I wanted to get so much done this weekend. 🙁 Wanted to see about going the beach, wanted to clean up the apartment even more than I usually do. Wanted to possibly go out shopping or something but gosh, I feel so bad I don’t know what I’m gonna do. I took half a pain pill yesterday and Brad was EXHAUSTED from work so we layed down together and took a nap and didn’t get up till 8pm then we went to McDonalds and got something to eat and stayed up till 1AM then went to sleep.

Brad’s gone right now to a big yard sale – his cousin and aunt are there too. I would have gone but I just don’t feel like it.. sigh. I have the other half of the pain pill here by me but I don’t know If I want to take it right now or If I should just take 2 ibprofin. I think I might go back to sleep in a little bit though. I just feel miserable.

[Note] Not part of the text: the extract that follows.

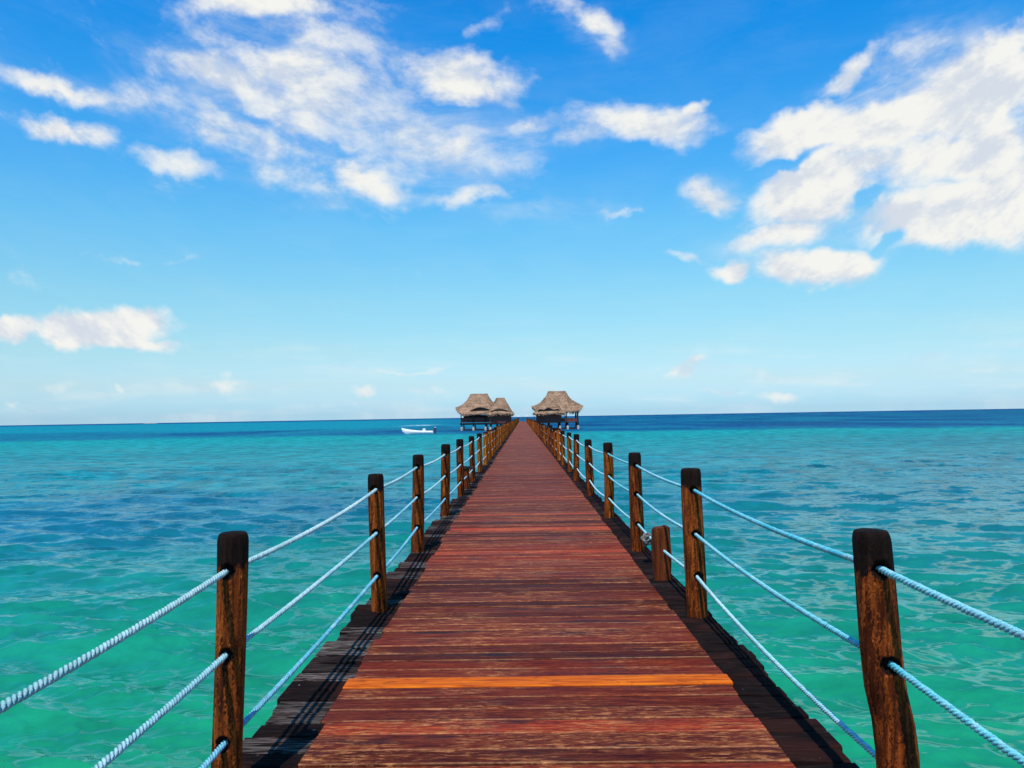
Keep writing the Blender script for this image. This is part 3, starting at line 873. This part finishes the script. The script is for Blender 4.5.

I just want this to be over and gone! Well, have a great weekend!

Ugh ugh

No baby for us this month… oh well.

It’s supposed to be 90 degrees today with a chance of rain I believe.

Can’t wait for my shows tonight! My Name is Earl, The Office, Scrubs and ER! Bones was a great episode last night!

Looks like I’ll just be laying around this weekend with the way I feel. No swimming. Definetly not.